INFORMATION PROVIDED.
☆ ☆ ☆ ☆
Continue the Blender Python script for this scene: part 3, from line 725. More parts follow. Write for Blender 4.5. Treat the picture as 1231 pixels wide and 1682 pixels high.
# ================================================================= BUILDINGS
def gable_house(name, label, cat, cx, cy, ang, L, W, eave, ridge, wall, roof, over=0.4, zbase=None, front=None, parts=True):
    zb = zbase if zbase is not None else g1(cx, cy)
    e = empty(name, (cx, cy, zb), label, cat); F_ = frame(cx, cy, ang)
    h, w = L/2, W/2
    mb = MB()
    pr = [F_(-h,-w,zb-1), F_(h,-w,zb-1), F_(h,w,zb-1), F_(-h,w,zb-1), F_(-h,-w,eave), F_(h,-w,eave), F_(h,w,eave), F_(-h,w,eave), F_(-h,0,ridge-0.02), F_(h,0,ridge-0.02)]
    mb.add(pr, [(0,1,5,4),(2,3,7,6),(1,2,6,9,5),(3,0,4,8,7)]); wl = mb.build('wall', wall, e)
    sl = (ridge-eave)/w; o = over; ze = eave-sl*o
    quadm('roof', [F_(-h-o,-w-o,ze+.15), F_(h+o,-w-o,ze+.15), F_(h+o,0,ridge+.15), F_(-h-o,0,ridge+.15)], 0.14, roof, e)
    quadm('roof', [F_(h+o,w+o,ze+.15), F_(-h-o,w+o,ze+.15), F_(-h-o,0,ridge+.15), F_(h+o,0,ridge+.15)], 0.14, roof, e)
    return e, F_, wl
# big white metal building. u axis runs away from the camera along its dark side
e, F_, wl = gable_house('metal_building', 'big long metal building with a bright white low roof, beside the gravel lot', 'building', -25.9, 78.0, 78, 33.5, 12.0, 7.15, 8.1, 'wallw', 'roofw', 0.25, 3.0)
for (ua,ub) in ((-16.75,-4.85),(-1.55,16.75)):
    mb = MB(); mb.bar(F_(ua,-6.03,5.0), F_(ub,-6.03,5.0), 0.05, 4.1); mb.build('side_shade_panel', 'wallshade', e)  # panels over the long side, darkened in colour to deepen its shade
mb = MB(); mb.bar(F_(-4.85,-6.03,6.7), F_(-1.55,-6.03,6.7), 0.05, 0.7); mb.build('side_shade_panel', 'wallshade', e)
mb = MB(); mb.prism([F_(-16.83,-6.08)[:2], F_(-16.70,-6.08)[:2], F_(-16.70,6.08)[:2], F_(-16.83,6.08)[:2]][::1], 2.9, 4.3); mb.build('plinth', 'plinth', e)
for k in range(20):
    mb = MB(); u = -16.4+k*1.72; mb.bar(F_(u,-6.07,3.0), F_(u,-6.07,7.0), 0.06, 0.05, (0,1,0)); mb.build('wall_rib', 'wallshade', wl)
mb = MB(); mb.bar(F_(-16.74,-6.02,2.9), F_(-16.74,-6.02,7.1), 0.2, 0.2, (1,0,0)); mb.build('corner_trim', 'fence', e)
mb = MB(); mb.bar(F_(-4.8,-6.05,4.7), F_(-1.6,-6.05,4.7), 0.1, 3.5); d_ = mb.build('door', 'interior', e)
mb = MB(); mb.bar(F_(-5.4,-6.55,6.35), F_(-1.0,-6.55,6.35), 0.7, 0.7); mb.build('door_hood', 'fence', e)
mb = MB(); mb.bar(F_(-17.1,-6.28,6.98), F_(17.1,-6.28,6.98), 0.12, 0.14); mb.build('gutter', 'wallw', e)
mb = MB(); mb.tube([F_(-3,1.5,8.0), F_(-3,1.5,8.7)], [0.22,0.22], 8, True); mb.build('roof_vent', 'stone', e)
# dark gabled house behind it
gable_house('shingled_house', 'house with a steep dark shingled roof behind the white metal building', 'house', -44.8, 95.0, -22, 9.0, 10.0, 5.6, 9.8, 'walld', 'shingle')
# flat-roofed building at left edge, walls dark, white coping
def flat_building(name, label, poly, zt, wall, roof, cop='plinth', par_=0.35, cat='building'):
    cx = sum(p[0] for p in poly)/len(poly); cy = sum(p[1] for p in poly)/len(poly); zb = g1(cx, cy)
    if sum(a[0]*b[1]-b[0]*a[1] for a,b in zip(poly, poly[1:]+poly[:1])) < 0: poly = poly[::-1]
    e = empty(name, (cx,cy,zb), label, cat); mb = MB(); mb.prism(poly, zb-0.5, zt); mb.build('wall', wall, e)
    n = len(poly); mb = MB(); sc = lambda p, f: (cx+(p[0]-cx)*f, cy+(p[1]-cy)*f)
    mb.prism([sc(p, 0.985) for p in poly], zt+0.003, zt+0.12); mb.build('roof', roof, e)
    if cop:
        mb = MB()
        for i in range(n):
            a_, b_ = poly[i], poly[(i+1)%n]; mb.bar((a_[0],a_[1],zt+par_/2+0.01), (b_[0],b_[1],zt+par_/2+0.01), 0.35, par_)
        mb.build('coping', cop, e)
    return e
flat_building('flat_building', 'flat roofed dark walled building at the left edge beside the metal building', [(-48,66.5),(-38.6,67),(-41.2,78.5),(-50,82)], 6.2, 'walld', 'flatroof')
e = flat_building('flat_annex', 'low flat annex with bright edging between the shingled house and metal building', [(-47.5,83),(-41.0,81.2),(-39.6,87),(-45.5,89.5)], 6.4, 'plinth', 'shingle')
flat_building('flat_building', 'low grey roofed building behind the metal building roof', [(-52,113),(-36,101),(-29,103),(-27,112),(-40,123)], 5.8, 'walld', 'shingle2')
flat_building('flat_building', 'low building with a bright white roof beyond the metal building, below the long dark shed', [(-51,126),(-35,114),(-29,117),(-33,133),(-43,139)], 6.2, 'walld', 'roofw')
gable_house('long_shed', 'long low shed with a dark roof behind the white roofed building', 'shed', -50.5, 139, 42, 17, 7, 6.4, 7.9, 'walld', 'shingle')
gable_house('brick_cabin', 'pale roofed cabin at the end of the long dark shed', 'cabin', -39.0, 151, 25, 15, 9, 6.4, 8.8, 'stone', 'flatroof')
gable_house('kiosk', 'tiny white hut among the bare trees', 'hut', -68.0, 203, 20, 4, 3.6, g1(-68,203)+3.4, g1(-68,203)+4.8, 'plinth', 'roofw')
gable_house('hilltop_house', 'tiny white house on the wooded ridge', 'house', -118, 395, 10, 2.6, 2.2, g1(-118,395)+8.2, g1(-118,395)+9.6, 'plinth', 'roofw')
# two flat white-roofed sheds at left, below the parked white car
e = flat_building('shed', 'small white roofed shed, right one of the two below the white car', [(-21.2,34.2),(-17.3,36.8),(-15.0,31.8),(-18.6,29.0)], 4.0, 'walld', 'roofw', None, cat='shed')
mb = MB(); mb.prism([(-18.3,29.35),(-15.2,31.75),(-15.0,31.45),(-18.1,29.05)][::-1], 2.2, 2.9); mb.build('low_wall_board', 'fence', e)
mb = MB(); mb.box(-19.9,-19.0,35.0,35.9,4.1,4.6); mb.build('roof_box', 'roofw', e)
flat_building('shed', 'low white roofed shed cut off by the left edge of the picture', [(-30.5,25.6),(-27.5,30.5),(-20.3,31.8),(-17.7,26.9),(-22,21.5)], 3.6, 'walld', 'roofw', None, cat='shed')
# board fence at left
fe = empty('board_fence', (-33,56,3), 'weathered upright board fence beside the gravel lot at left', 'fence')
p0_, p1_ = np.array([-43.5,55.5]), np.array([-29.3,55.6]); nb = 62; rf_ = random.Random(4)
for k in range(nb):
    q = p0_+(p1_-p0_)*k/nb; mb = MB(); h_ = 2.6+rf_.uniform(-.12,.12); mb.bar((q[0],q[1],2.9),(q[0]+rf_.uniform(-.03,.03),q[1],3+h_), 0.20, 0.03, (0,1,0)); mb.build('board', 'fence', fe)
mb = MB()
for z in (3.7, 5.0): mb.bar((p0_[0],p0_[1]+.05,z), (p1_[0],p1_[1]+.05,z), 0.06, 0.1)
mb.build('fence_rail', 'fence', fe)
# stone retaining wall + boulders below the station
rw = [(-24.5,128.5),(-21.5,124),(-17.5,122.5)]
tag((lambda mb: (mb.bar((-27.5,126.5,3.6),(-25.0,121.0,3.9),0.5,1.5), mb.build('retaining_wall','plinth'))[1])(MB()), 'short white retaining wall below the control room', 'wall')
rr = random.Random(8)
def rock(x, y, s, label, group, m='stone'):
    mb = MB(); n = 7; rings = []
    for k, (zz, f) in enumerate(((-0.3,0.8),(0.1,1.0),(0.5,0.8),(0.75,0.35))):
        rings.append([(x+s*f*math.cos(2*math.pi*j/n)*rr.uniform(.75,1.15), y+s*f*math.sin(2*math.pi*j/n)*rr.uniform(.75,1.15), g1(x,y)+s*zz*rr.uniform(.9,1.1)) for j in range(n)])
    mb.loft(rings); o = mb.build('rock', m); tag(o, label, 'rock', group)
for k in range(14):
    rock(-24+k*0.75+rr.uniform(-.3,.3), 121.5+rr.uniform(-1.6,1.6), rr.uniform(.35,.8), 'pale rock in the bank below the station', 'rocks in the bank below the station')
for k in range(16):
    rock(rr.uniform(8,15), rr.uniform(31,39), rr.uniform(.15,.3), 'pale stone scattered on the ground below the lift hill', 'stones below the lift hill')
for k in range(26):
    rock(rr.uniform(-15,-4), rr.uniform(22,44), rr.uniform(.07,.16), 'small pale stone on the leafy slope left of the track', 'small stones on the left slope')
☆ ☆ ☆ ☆
WHAT IS ASKED.
Give back the listing exactly, please, from its first line to the line containing "e, F_, wl = gable_house('metal_building', 'big", inclusive, and nothing past that line.

RESULT FOR THIS EXERCISE.
Continue the Blender Python script for this scene: part 3, from line 725. More parts follow. Write for Blender 4.5. Treat the picture as 1231 pixels wide and 1682 pixels high.
# ================================================================= BUILDINGS
def gable_house(name, label, cat, cx, cy, ang, L, W, eave, ridge, wall, roof, over=0.4, zbase=None, front=None, parts=True):
    zb = zbase if zbase is not None else g1(cx, cy)
    e = empty(name, (cx, cy, zb), label, cat); F_ = frame(cx, cy, ang)
    h, w = L/2, W/2
    mb = MB()
    pr = [F_(-h,-w,zb-1), F_(h,-w,zb-1), F_(h,w,zb-1), F_(-h,w,zb-1), F_(-h,-w,eave), F_(h,-w,eave), F_(h,w,eave), F_(-h,w,eave), F_(-h,0,ridge-0.02), F_(h,0,ridge-0.02)]
    mb.add(pr, [(0,1,5,4),(2,3,7,6),(1,2,6,9,5),(3,0,4,8,7)]); wl = mb.build('wall', wall, e)
    sl = (ridge-eave)/w; o = over; ze = eave-sl*o
    quadm('roof', [F_(-h-o,-w-o,ze+.15), F_(h+o,-w-o,ze+.15), F_(h+o,0,ridge+.15), F_(-h-o,0,ridge+.15)], 0.14, roof, e)
    quadm('roof', [F_(h+o,w+o,ze+.15), F_(-h-o,w+o,ze+.15), F_(-h-o,0,ridge+.15), F_(h+o,0,ridge+.15)], 0.14, roof, e)
    return e, F_, wl
# big white metal building. u axis runs away from the camera along its dark side
e, F_, wl = gable_house('metal_building', 'big long metal building with a bright white low roof, beside the gravel lot', 'building', -25.9, 78.0, 78, 33.5, 12.0, 7.15, 8.1, 'wallw', 'roofw', 0.25, 3.0)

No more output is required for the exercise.